137:5 If I forget you, O Jerusalem,
May my right hand forget her skill.
137:6 May my tongue cleave to the roof of my mouth,
If I do not remember you,
If I do not exalt Jerusalem
Above my chief joy.

The psalmist’s patriotism is seen in these verses. He pronounced a curse on himself should he ever forget Jerusalem. The psalmist reaffirmed his intense loyalty to his homeland. He vowed never to forget Jerusalem. He vowed to place the remembrance of Jerusalem above his chief joy.

Practical Consideration: We should set God’s interests above all others.
The psalmist vowed to remember and exalt Jerusalem above his chief joy. God’s interests would have the highest priority in his life as a result of the lessons learned in exile. We too, should seek first the kingdom of God and His righteousness (Matthew 6:33). We should set our “minds on the things above, not on the things that are on earth” (Colossians 3:2). God should have the highest place and priority in our lives.

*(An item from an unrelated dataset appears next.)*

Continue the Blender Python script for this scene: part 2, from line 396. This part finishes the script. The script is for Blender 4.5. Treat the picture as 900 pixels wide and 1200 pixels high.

137:7 Remember, O Lord, against the sons of Edom
The day of Jerusalem,
Who said, “Raze it, raze it,
To its very foundation.”
137:8 O daughter of Babylon, you devastated one,
How blessed will be the one who repays you
With the recompense with which you have repaid us.
137:9 How blessed will be the one who seizes and dashes your little ones
Against the rock.

The psalmist turned his attention to Edom and Babylon. He prayed that God would remember the treachery of Edom (the neighboring nation) and Babylon (a growing world super-power) and repay them for their cruelty.

The Edomites were the half-brothers of the Israelites through Esau. Obadiah 10-14 and Amos 1:11 speak of Edom’s spiteful attitude and role against the Israelites.

The Babylonians, under the leadership of Nebuchadnezzar, destroyed Jerusalem in 586 B.C.. The psalmist’s intense hatred for his enemies is demonstrated in verse 9.

The term “little children” may refer to all who were citizens of the wicked mother Babylon. The psalmist probably witnessed many terrible atrocities at the hands of the Babylonians, including the callous and brutal murder of children. He prayed that they would be repaid in kind.

Spurgeon writes regarding the imprecatory tone of this psalm: “Let those find fault with it who have never seen their temple burned, their city ruined, their wives ravished, and their children slain; they might not, perhaps, be quite so velvet-mouthed if they had suffered after this fashion.”